Diese Erkenntnis ist als solche nicht neu. Allein fehlt es in zahlreichen grenzüberschreitenden Zusammenhängen an dem hierfür erforderlichen Instrumentarium. Die meisten rechtlichen Probleme lassen sich nicht allein auf der bilateralen Ebene lösen. Deshalb ist es von Vorteil, wenn Staaten den grenzüberschreitenden Biodiversitätsschutz im Rahmen einer Regionalorganisation organisieren können. Mit der Entwicklung des europäischen Umweltrechts und seiner Ausdifferenzierung im Hinblick auf den Biodiversitätsschutz verfügt Europa hier über einen durchaus beachtlichen Wissens- und Erfahrungsschatz – und zwar sowohl in der Rechtssetzung als auch in der Implementierung europarechtlicher Vorgaben und bei deren Durchsetzung.

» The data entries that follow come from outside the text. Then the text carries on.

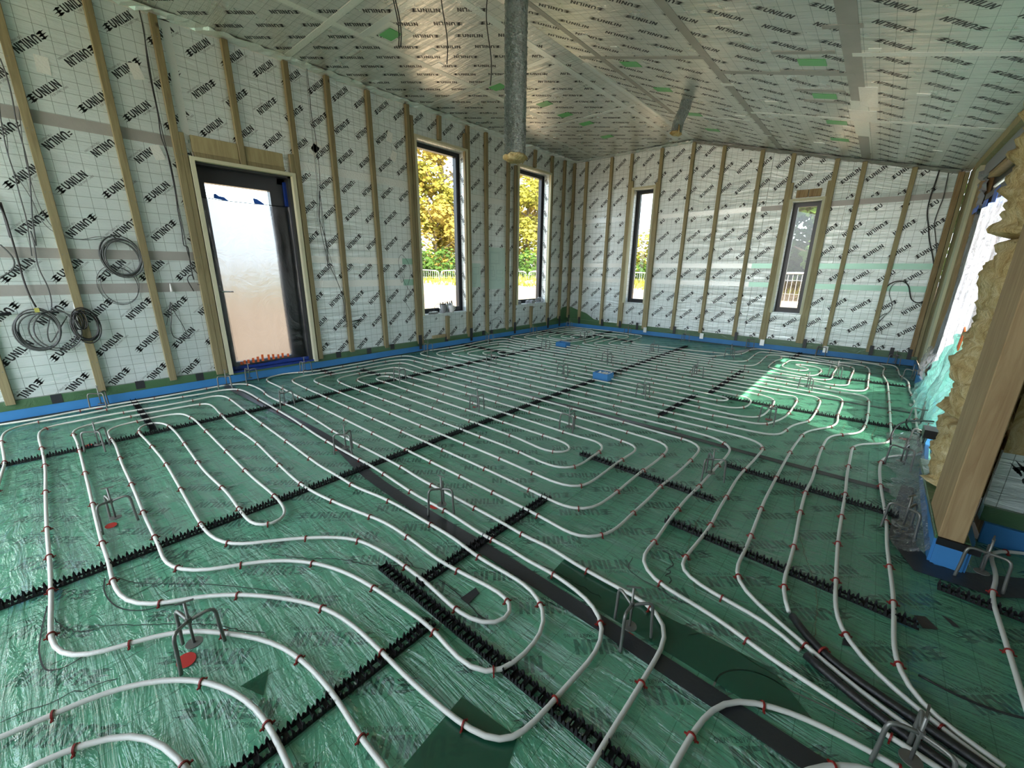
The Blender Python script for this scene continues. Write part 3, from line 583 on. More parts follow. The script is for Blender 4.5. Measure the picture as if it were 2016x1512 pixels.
 'n10': '5441,-4645 5409,-4663 5366,-4680 5327,-4708 5308,-4733 5300,-4771 5297,-4879 5299,-4942 5292,-4984 5270,-5046 5258,-5100 5258,-5144 5259,-5208 5257,-5307 5257,-5427 5255,-5545 5254,-5609 5253,-5676',
 's0': '4729,-5698 4777,-5764 4835,-5810 4902,-5844 4962,-5859 5017,-5877 5067,-5890 5115,-5901 5149,-5914 5170,-5924',
 's1': '4783,-5844 4840,-5876 4904,-5910 4961,-5940 5014,-5950 5062,-5964 5085,-5971 5106,-5980',
}
WIRES = {
 'lw0': '30,-6218,3043 30,-6216,2906 30,-6226,2763 30,-6232,2642 30,-6233,2471 30,-6232,2334 30,-6239,2165 30,-6222,2064 30,-6219,1876 30,-6219,1738 30,-6225,1596 30,-6225,1452 30,-6231,1304 30,-6210,1317 30,-6213,1105 30,-6209,1011 30,-6212,1074 30,-6256,1043 30,-6225,918',
 'lw1': '30,-6216,2998 30,-6220,2847 30,-6222,2729 30,-6226,2583 30,-6228,2447 30,-6227,2297 30,-6223,2156 30,-6213,2012 30,-6212,1849 30,-6215,1724 30,-6215,1583 30,-6215,1438 30,-6218,1331 30,-6212,1227 30,-6183,1089 30,-6123,1010 30,-6137,963 30,-6188,980',
 'lw2': '30,-7027,2468 30,-7020,2359 30,-7023,2234 30,-7034,2104 30,-7035,1907 30,-7043,1770 30,-7064,1629 30,-7093,1449 30,-7113,1266 30,-7118,1385 30,-7120,1275 30,-7132,1151 30,-7127,1069 30,-7115,999 30,-7117,868 30,-7145,764 30,-7187,633 30,-7186,558 30,-7114,667 30,-7058,757',
 'lw3': '30,-7241,1606 30,-7217,1461 30,-7223,1321 30,-7219,1562 30,-7217,1424 30,-7218,1283 30,-7220,1138 30,-7222,1026 30,-7216,912 30,-7202,834',
 'lw4': '30,-7046,2412 30,-7099,2131 30,-7118,1891 30,-7116,1770 30,-7119,1622 30,-7122,1447 30,-7133,1336 30,-7148,1201',
 'lw5': '30,-7128,2206 30,-7098,2025 30,-7119,1814 30,-7067,1594 30,-7041,1429 30,-6984,1360 30,-6879,1328 30,-6765,1360 30,-6686,1352',
 'lw6': '30,-6998,2241 30,-7044,1827 30,-7036,1538 30,-7001,1408 30,-6924,1338 30,-6811,1331 30,-6704,1364',
 'lw7': '30,-7280,1274 30,-7246,1210 30,-7238,1150 30,-7271,1088 30,-7328,1052',
 'pig1': '20,-6410,831 20,-6425,692 20,-6447,583 20,-6434,509 20,-6372,494 20,-6326,497',
 'pig2': '20,-6405,823 20,-6395,737 20,-6361,639 20,-6339,539 20,-6326,497',
 'pig3': '20,-6410,831 20,-6438,740 20,-6469,633',
 'rw0': '30,-4950,3051 30,-4952,2821 30,-4954,2664 30,-4937,2508 30,-4935,2295 30,-4939,2075 30,-4956,1882 30,-4985,1685 30,-4996,1595 30,-4980,1432 30,-4958,1284 30,-4951,1132 30,-4961,1931 30,-4972,1795 30,-4991,1671 30,-4978,1580 30,-4950,1457 30,-4939,1330 30,-4932,1168 30,-4885,1035 30,-4832,864 30,-4810,688 30,-4822,528 30,-4737,512 30,-4598,528 30,-4698,518 30,-4857,460 30,-4761,469 30,-4619,511',
 'rw1': '30,-4960,3033 30,-4973,2722 30,-4968,2469 30,-4972,2138 30,-4973,1898 30,-4966,1719 30,-4962,1503 30,-4906,1206 30,-4854,932 30,-4788,748 30,-4812,625 30,-4783,476 30,-4693,446',
 'rw2': '30,-3893,449 30,-3884,571 30,-3948,695 30,-3910,891 30,-3849,1085 30,-3887,1219 30,-3973,1311 30,-4024,1235 30,-4011,1104 30,-4000,951 30,-3946,1047 30,-3988,1104 30,-3974,989 30,-3910,891 30,-3822,769',
 'rw3': '30,-2319,141 30,-2299,233 30,-2280,310 30,-2203,344 30,-2104,363 30,-2044,290 30,-2007,225 30,-2044,249 30,-2124,324 30,-2222,339 30,-2337,302',
 'bw0': '5019,-30,2291 5012,-30,2153 5003,-30,2005 5012,-30,1840 5058,-30,1669 5095,-30,1526 5158,-30,1354 5207,-30,1195 5238,-30,1064 5222,-30,1047 5225,-30,928 5203,-30,822 5154,-30,788 5085,-30,823 5051,-30,905 5021,-30,996 4953,-30,1051 4863,-30,1029 4809,-30,941 4806,-30,862',
 'bw1': '5101,-30,2254 5110,-30,2102 5113,-30,1968 5100,-30,1833 5097,-30,1723 5143,-30,1553 5186,-30,1382 5218,-30,1180 5235,-30,1034',
 'bw2': '4965,-30,1047 4888,-30,1022 4857,-30,943 4863,-30,881 4912,-30,773 4919,-30,687 4882,-30,628 4847,-30,560 4821,-30,501 4890,-30,653 4828,-30,591 4821,-30,501 4867,-30,456 4889,-30,376',
 'bw3': '581,-30,220 588,-30,304 624,-30,377 676,-30,392 718,-30,372',
 'bw4': '-52,-30,768 -39,-30,672 -116,-30,571 -119,-30,485 -92,-30,400 -132,-30,310',
 'bw5': '1421,-30,269 1427,-30,352 1405,-30,433',
 'fc0': '5006,-3547,20 4996,-3543,60 4998,-3526,100 5019,-3456,140 5071,-3369,160 5154,-3319,170 5252,-3287,170',
 'fc1': '5250,-3369,150 5209,-3278,100 5173,-3254,60 5129,-3295,60 5084,-3336,100 5058,-3412,160 5053,-3480,200',
 'fc2': '5149,-3450,20 5146,-3343,40 5159,-3360,100 5200,-3352,120',
 'fc3': '5042,-5688,8 5065,-5691,8 5094,-5698,8 5127,-5698,8 5159,-5698,8 5196,-5689,8 5247,-5667,8 5277,-5651,8',
}

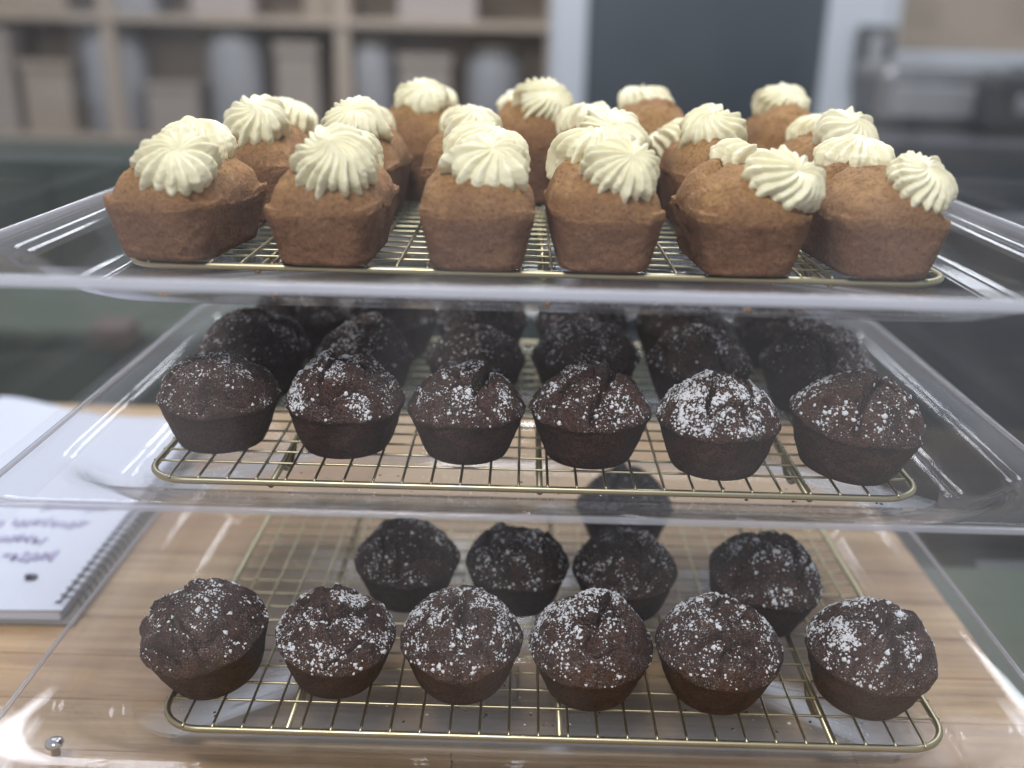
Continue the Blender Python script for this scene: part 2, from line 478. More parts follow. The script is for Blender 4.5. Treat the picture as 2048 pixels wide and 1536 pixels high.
# ------------------------------------------------------------------ wire cooling racks
RX = dict(top=-0.0017, mid=0.0, bot=0.0131)
RY = dict(top=0.466, mid=0.4606, bot=0.4115)
RD = 0.255
def make_rack(key, label):
    z = ZR[key]
    t = thing("cooling_rack", label, "cooling rack", (RX[key], RY[key], z - 0.0106), 0, "gold wire cooling racks")
    h = 0.0106; r = 0.0018
    pth = rrect(-0.200 + r, 0.200 - r, 0.0, RD, 0.021, 10)
    # add points along straight sides
    P = np.column_stack([pth, np.full(len(pth), h)])
    obj("frame", tube_me("frame", P, r, True, 12), M["brass"], t)
    yl = lambda q: np.array([[q, -0.0008, h + 0.0016], [q, 0.003, h + 0.0019], [q, RD - 0.003, h + 0.0019], [q, RD + 0.0008, h + 0.0016]])
    me = tube_me("wire", yl(0.0), 0.00072, False, 8)
    for i in range(26):
        o = obj("wire", me, M["brass"], t); o.location = (-0.1845 + 0.01476 * i, 0, 0)
    xl = np.array([[-0.2005, 0, h + 0.0004], [-0.19, 0, h + 0.0002], [0.19, 0, h + 0.0002], [0.2005, 0, h + 0.0004]])
    me2 = tube_me("cross_wire", xl, 0.00068, False, 8)
    for i in range(15):
        o = obj("cross_wire", me2, M["brass"], t); o.location = (0, 0.0235 + 0.0150 * i, 0)
    me3 = tube_me("support_bar", np.array([[0, 0.0015, h - 0.0022], [0, 0.1, h - 0.0022], [0, RD - 0.0015, h - 0.0022]]), 0.0017, False, 8)
    me4 = tube_me("foot", np.array([[0, -0.013, h - 0.003], [0, -0.009, 0.004], [0, -0.005, 0.0019], [0, 0.005, 0.0019], [0, 0.009, 0.004], [0, 0.013, h - 0.003]]), 0.0017, False, 8, (1, 0, 0))
    for x in (-0.137, 0.0, 0.137):
        o = obj("support_bar", me3, M["brass"], t); o.location = (x + 0.0035, 0, 0)
        for yy in (0.042, RD - 0.045):
            f = obj("foot", me4, M["brass"], t); f.location = (x + 0.0035, yy, 0)
    return t
make_rack("top", "gold wire cooling rack under the frosted loaf cakes on the top tray")
make_rack("mid", "gold wire cooling rack under the muffins on the middle tray")
make_rack("bot", "gold wire cooling rack with bare wires behind the muffins on the lowest tray")

# ------------------------------------------------------------------ chocolate muffins
def worley2(x, y, seed):
    gx, gy = np.floor(x).astype(np.int64), np.floor(y).astype(np.int64)
    f1 = np.full_like(x, 9.0); f2 = np.full_like(x, 9.0); cid = np.zeros_like(x)
    z0 = np.zeros_like(gx)
    for i in (-1, 0, 1):
        for j in (-1, 0, 1):
            cx, cy_ = gx + i, gy + j
            px = cx + 0.5 + 0.45 * _hash(cx, cy_, z0, seed); py = cy_ + 0.5 + 0.45 * _hash(cx, cy_, z0 + 1, seed)
            d = np.hypot(x - px, y - py); r = _hash(cx, cy_, z0 + 2, seed)
            nearer = d < f1
            f2 = np.where(nearer, f1, np.minimum(f2, d)); cid = np.where(nearer, r, cid); f1 = np.where(nearer, d, f1)
    return f1, f2, cid

def plates(x, y, seed, cell=0.62):
    """broken crust: plates of uneven height with narrow gaps, only here and there (unit = radius)"""
    P = np.column_stack([x * 2.6, y * 2.6, np.zeros_like(x)])
    wx = x + 0.20 * fbm(P + 3.1, seed + 71, 3); wy = y + 0.20 * fbm(P + 57.0, seed + 72, 3)
    f1, f2, cid = worley2(wx / cell + 7.3, wy / cell + 3.1, seed)
    mask = sstep(-0.12, 0.25, fbm(np.column_stack([x, y, np.zeros_like(x)]) * 1.5 + seed, seed + 73, 2))
    gap = np.exp(-((f2 - f1) / 0.065) ** 2)
    return mask * (0.055 * cid * sstep(0.0, 0.14, f2 - f1) - 0.15 * gap) - 0.030 * gap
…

Auch die Southern African Development Community (SADC) hat sich nicht nur dem regionalen Umweltschutz, sondern zunehmend auch dem regionalen – und damit grenzüberschreitenden – Schutz der Biodiversität zugewandt. Es gibt erste Ansätze für einschlägige rechtliche Instrumente, aber die praktische Umsetzung der grenznachbarlichen Zusammenarbeit stößt gelegentlich noch auf nicht unerhebliche Probleme. Hinzu kommt, dass das Recht als Mittel der Verhaltenssteuerung bei weitem nicht mit der Selbstverständlichkeit akzeptiert wird, wie dies aufgrund einer manchmal zu stark am Recht orientierten Ausgestaltung des Integrationsprozesses in Europa der Fall ist.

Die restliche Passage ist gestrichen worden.